Task details: List each line of the data in which the string "scene" appears.
>> start Data rows
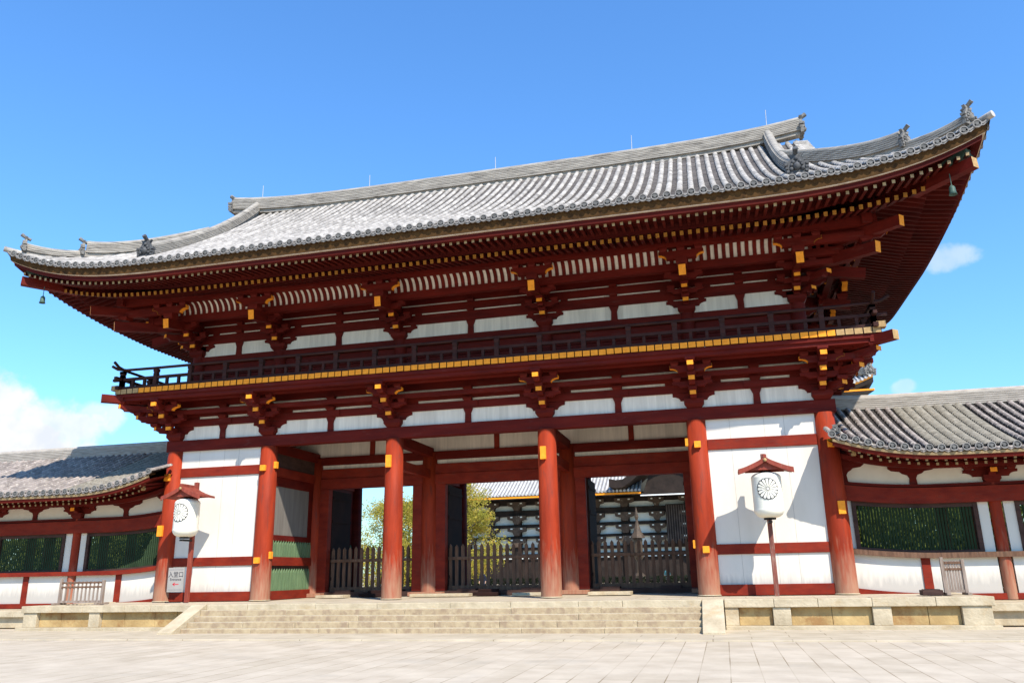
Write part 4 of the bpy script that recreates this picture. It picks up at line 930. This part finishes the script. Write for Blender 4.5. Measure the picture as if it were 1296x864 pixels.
# ------------------------------------------------------------------ lanterns on posts
def lantern(x, yp, side, postmat):
    st = empty('lantern_stand', (x, yp, 0), 'tall red wooden lantern post with small gabled hood at the %s of the gate' % side, 'lantern post', 'lantern posts in front of the gate')
    b = MB(); b.box((x-.065, yp-.065, 0), (x+.065, yp+.065, 4.02), postmat); b.build('post', st, bevel=.008)
    yh = yp-.42
    hood = MB(); W_ = .76; prof_ = []
    for k in range(9):
        a = -1+k/4; prof_.append((a*W_, 3.84-.36*abs(a)**.75+.03*abs(a)**4))
    top = prof_; bot = [(a, z-.07) for a, z in reversed(prof_)]
    hood.prism(top+bot, yh-.42, yh+.42, 'redp', lambda a, c, w: (x+a, w, c)); ho = hood.build('hood', st, fix=False)
    b = MB(); b.box((x-.05, yh-.47, 3.80), (x+.05, yh+.47, 3.90), 'redp')
    for s in (-1, 1):
        for k in range(8):
            a0 = (k)/8; a1 = (k+1)/8; z0 = 3.84-.36*a0**.75; z1 = 3.84-.36*a1**.75
            b.prism([(s*a0*W_, z0-.13), (s*a1*W_, z1-.13), (s*a1*W_, z1+.01), (s*a0*W_, z0+.01)], yh-.46, yh-.425, 'redp', lambda a, c, w: (x+a, w, c))
    b.prism([(-.56, 3.47), (.56, 3.47), (.5, 3.56), (.25, 3.62), (0, 3.74), (-.25, 3.62), (-.5, 3.56)], yh-.36, yh-.32, 'redp', lambda a, c, w: (x+a, w, c)); b.prism([(-.56, 3.47), (.56, 3.47), (.5, 3.56), (.25, 3.62), (0, 3.74), (-.25, 3.62), (-.5, 3.56)], yh+.32, yh+.36, 'redp', lambda a, c, w: (x+a, w, c)); b.box((x-.05, yh-.33, 3.47), (x+.05, yh+.5, 3.55), 'redp')
    b.build('hood_frame', st, bevel=.006)
    b = MB(); b.lathe([(0.001, -.015), (.05, -.012), (.05, .0), (0.02, .006)], (x, yh-.475, 3.74), 'goldf', 12, ax='y'); b.build('hood_boss', st, fix=False)
    b = MB(); b.box((x-.05, yp-.62, 2.00), (x+.05, yp, 2.06), 'black'); b.build('lower_arm', st)
    la = empty('paper_lantern', (x, yh, 2.1), 'white cylindrical paper lantern with black flower crest hanging at the %s of the gate' % side, 'lantern', 'white paper lanterns with crests')
    rad = .42; z0, z1 = 2.14, 3.42; pr = [(.16, z0)]
    for k in range(1, 9):
        a = k/8*math.pi/2; pr.append((.16+(rad-.16)*math.sin(a), z0+.24*(1-math.cos(a))))
    nz = 34
    for k in range(1, nz): pr.append((rad-(.011 if k % 2 else 0), z0+.24+(z1-z0-.40)*k/nz))
    for k in range(0, 9):
        a = k/8*math.pi/2; pr.append((.16+(rad-.16)*math.cos(a), z1-.16+.16*math.sin(a)))
    b = MB(); b.lathe(pr, (x, yh, 0), 'paper', 40); body = b.build('shade', la, fix=False)
    b = MB(); b.lathe([(.0, z0-.05), (.17, z0-.05), (.17, z0+.02), (.15, z0+.02)], (x, yh, 0), 'black', 20); b.build('cap', la, fix=False); b = MB(); b.lathe([(.15, z1-.02), (.17, z1-.02), (.17, z1+.04), (0, z1+.04)], (x, yh, 0), 'black', 20); b.build('cap', la, fix=False)
    # 16 petalled crest wrapped on the cylinder: black outlines under raised white petals
    zc = 2.93
    def wrap(a, c, off): ang = a/rad; return (x+(rad+off)*math.sin(ang), yh-(rad+off)*math.cos(ang), zc+c)
    b = MB(); Rm = .305
    nA = 48; V = [wrap(0, 0, .010)]; rings = 6
    for r_ in range(1, rings+1):
        for k in range(nA):
            t = 2*math.pi*k/nA; rad_ = Rm*r_/rings*(1+(.03*math.cos(16*t) if r_ == rings else 0)); V.append(wrap(rad_*math.cos(t), rad_*math.sin(t), .010))
    F = [(0, 1+k, 1+(k+1) % nA) for k in range(nA)]
    for r_ in range(rings-1): F += [(1+r_*nA+k, 1+(r_+1)*nA+k, 1+(r_+1)*nA+(k+1) % nA, 1+r_*nA+(k+1) % nA) for k in range(nA)]
    b.add(V, F, 'ink'); 
    for p in range(16):
        t0 = 2*math.pi*p/16; pts = []
        for k in range(7):
            a = -math.pi/2+math.pi*k/6; rr_ = .250+.038*math.cos(a); tt = t0+.150*math.sin(a)*1.0; pts.append((rr_*math.cos(tt), rr_*math.sin(tt)))
        tt = .10; pts += [(.05*math.cos(t0+tt), .05*math.sin(t0+tt)), (.05*math.cos(t0-tt), .05*math.sin(t0-tt))]
        mid = [(.16*math.cos(t0+.145), .16*math.sin(t0+.145)), (.16*math.cos(t0-.145), .16*math.sin(t0-.145))]
        V = [wrap(a, c, .016) for a, c in pts[:7]+[mid[0], pts[7], pts[8], mid[1]]]
        b.add(V, [(6, 7, 10, 0), (7, 8, 9, 10), tuple(range(7))], 'paper')
    V = [wrap(0, 0, .02)]+[wrap(.036*math.cos(2*math.pi*k/12), .036*math.sin(2*math.pi*k/12), .02) for k in range(12)]
    b.add(V, [(0, 1+k, 1+(k+1) % 12) for k in range(12)], 'paper'); b.build('crest', la, fix=False)
MT['redp'] = material('red_lantern_post_paint', (.30, .065, .04), (.17, .035, .025), .6, 3, (3, 3, .6), .3, 18, stain=((.22, .14, .11), 5, .58, .6))
MT['postw'] = material('worn_post_paint', (.26, .085, .06), (.13, .05, .04), .65, 3, (3, 3, .6), .3, 18, stain=((.30, .22, .17), 4, .52, .7))
lantern(9.42, -.95, 'right', 'postw'); lantern(-9.75, -.95, 'left', 'redp')
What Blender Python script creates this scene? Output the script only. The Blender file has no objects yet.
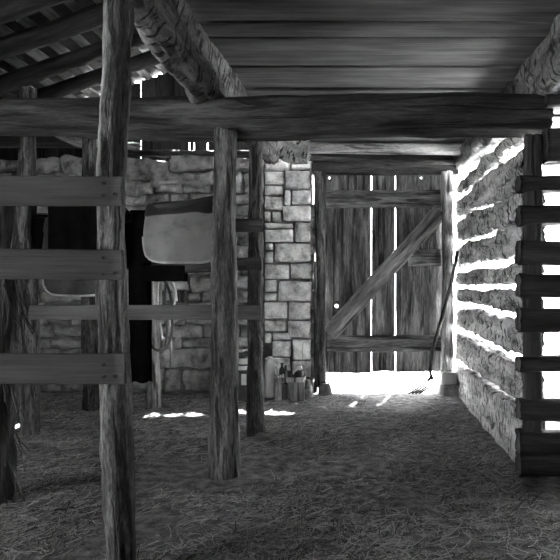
import bpy, bmesh, math, random
from mathutils import Vector, noise, Matrix

C = bpy.context.scene.collection
SC = bpy.context.scene
F = 600.0; VX, VY, H = 365.0, 287.0, 1.25

def P(px, py, Y):
    """picture position at distance Y -> point in the barn (metres)"""
    return Vector(((px - VX) * Y / F, Y, H - (py - VY) * Y / F))
def X(px, Y): return (px - VX) * Y / F
def Z(py, Y): return H - (py - VY) * Y / F

def N(x, y, z): return noise.noise(Vector((x, y, z)))
def FN(x, y, z, o=3): return noise.fractal(Vector((x, y, z)), 1.0, 2.0, o)

# ------------------------------------------------------------------ materials
def ramp(nt, stops):
    r = nt.nodes.new('ShaderNodeValToRGB')
    el = r.color_ramp.elements
    while len(el) > len(stops): el.remove(el[-1])
    while len(el) < len(stops): el.new(0.5)
    for e, (p, v) in zip(el, stops):
        e.position = p; e.color = (v, v, v, 1)
    return r

def new_mat(name, rough=0.85, spec=0.25):
    m = bpy.data.materials.new(name); m.use_nodes = True
    b = m.node_tree.nodes['Principled BSDF']
    b.inputs['Roughness'].default_value = rough
    b.inputs['Specular IOR Level'].default_value = spec
    return m, m.node_tree, b

def wood(name, dark, mid, light, bump=0.5, fine=55, along=2.2, rough=0.85, crack=0.35):
    m, nt, b = new_mat(name, rough, 0.3)
    N_, L = nt.nodes, nt.links
    at = N_.new('ShaderNodeAttribute'); at.attribute_name = 'grain'
    def mapped(sx, sz):
        mp = N_.new('ShaderNodeMapping'); mp.inputs['Scale'].default_value = (sx, sx, sz)
        L.new(at.outputs['Vector'], mp.inputs['Vector']); return mp
    n1 = N_.new('ShaderNodeTexNoise'); n1.inputs['Scale'].default_value = 1; n1.inputs['Detail'].default_value = 6
    n1.inputs['Roughness'].default_value = 0.65
    L.new(mapped(fine, along).outputs[0], n1.inputs['Vector'])
    n2 = N_.new('ShaderNodeTexNoise'); n2.inputs['Scale'].default_value = 1; n2.inputs['Detail'].default_value = 3
    L.new(mapped(9, 1.6).outputs[0], n2.inputs['Vector'])
    n3 = N_.new('ShaderNodeTexNoise'); n3.inputs['Scale'].default_value = 1; n3.inputs['Detail'].default_value = 4
    n3.inputs['Distortion'].default_value = 0.6
    L.new(mapped(fine * .45, along * .55).outputs[0], n3.inputs['Vector'])
    n4 = N_.new('ShaderNodeTexNoise'); n4.inputs['Scale'].default_value = 1; n4.inputs['Detail'].default_value = 5
    n4.inputs['Roughness'].default_value = 0.75
    L.new(mapped(fine * 2.6, along * 4).outputs[0], n4.inputs['Vector'])
    av = N_.new('ShaderNodeMath'); av.operation = 'MULTIPLY_ADD'; av.inputs[1].default_value = 0.6; 
    av2 = N_.new('ShaderNodeMath'); av2.operation = 'MULTIPLY'; av2.inputs[1].default_value = 0.4
    L.new(n1.outputs[0], av2.inputs[0]); L.new(n4.outputs[0], av.inputs[0]); L.new(av2.outputs[0], av.inputs[2])
    mix = N_.new('ShaderNodeMath'); mix.operation = 'MULTIPLY_ADD'
    mix.inputs[1].default_value = 0.6
    L.new(av.outputs[0], mix.inputs[0])
    sc = N_.new('ShaderNodeMath'); sc.operation = 'MULTIPLY'; sc.inputs[1].default_value = 0.40
    L.new(n2.outputs[0], sc.inputs[0]); L.new(sc.outputs[0], mix.inputs[2])
    r = ramp(nt, [(0.40, dark), (0.5, mid), (0.59, light)])
    L.new(mix.outputs[0], r.inputs[0])
    cr = ramp(nt, [(crack - 0.03, 0.25), (crack + 0.05, 1.0)])
    L.new(n3.outputs[0], cr.inputs[0])
    mu = N_.new('ShaderNodeMix'); mu.data_type = 'RGBA'; mu.blend_type = 'MULTIPLY'; mu.inputs[0].default_value = 1
    L.new(r.outputs[0], mu.inputs[6]); L.new(cr.outputs[0], mu.inputs[7])
    L.new(mu.outputs[2], b.inputs['Base Color'])
    hh = N_.new('ShaderNodeMath'); hh.operation = 'ADD'
    L.new(av.outputs[0], hh.inputs[0]); L.new(cr.outputs[0], hh.inputs[1])
    bp = N_.new('ShaderNodeBump'); bp.inputs['Strength'].default_value = bump; bp.inputs['Distance'].default_value = 0.012
    L.new(hh.outputs[0], bp.inputs['Height']); L.new(bp.outputs[0], b.inputs['Normal'])
    return m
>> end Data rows
Response to the exercise:
What Blender Python script creates this scene? Output the script only. The Blender file has no objects yet.
C = bpy.context.scene.collection
SC = bpy.context.scene